Strategies for Facilitating Discussion (from a workshop with Dr. B. Rifkin from The College of New Jersey)
Activity Frameworks:
- Discussion contribution coupons: each student has 3 (or any number) of coupons or tickets for the discussion. Each person must use one ticket to make one comment in the discussion. No one may make more comments than the tickets they have until all tickets have been used. This engages the students in the discussion (they are plotting when to speak) and forces the more vocal students to wait and the quieter ones know they must contribute.

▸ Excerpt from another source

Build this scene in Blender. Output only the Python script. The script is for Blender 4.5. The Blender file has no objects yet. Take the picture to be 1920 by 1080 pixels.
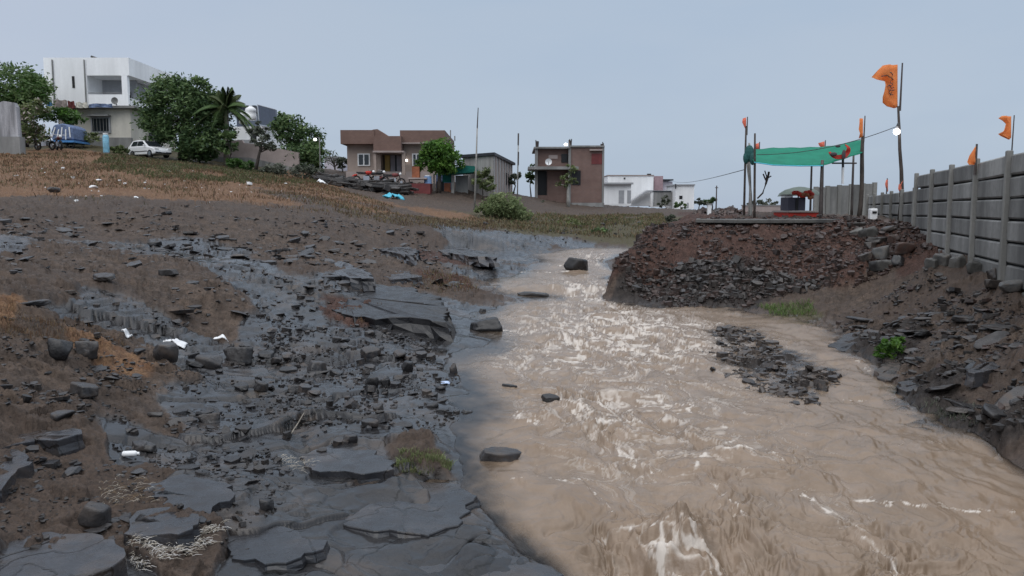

- Image without sound: Show a video- a film, a clip from Youtube, etc., but turn off the sound. The possibilities are endless: write the script, make a vocab list, write the ending, guess the country. When the sound is removed, the students really focus on the visual clues.
- Provocative image or statement: Show a photo or a quote, something that engages the students. Allow conversation. It's that easy!
- Create a safe environment with ground rules for respect
- Use open-ended questions
- Don't look students in the eye when they are speaking (this forces them to address the class instead of just to the instructor)
- Ask students to respond to each other, each comment doesn't need a teacher validation
- Paraphrase what the students say, write it on the board, attach their name to their idea
1 comment:
Thanks, Lauren,
It seems that some of these same strategies could be used in all classes where we want to give students the opportunity to articulate what they are learning in any given subject.